The star δ of Cepheus is in the same case: it is an orb eclipsed in a period of 129 hours, and its eclipsing planet also revolves in the plane of our vision. The variable star in Ophiuchus has an analogous system, and observation has already revealed a great number of others.
Since, then, a certain number of solar systems differing from our own have been revealed, as it were in section, to terrestrial observation, this affords us sufficient evidence of the existence of an innumerable quantity of solar systems scattered through the immensities of space, and we are no longer reduced to conjecture.
On the other hand, analysis of the motions of several stars, such as Sirius, Procyon, Altaïr, proves that these distant orbs have companions,—planets not yet discovered by the telescope, and that perhaps never will be discovered, because they are obscure, and lost in the radiation of the star.
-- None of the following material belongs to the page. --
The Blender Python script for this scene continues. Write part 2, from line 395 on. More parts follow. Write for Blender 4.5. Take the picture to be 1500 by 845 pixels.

Some savants have asserted that Life can not germinate if the conditions of the environment differ too much from terrestrial conditions.
This hypothesis is purely gratuitous, and we will now discuss it.
In order to examine what is happening on the Earth, let us mount the ladder of time for a moment, to follow the evolutions of Nature.
There was an epoch when the Earth did not exist. Our planet, the future world of our habitation, slept in the bosom of the solar nebula.
At last it came to birth, this cherished Earth, a gaseous, luminous ball, poor reflection of the King of Orbs, its parent. Millions of years rolled by before the condensation and cooling of this new globe were sufficiently transformed to permit life to manifest itself in its most rudimentary aspects.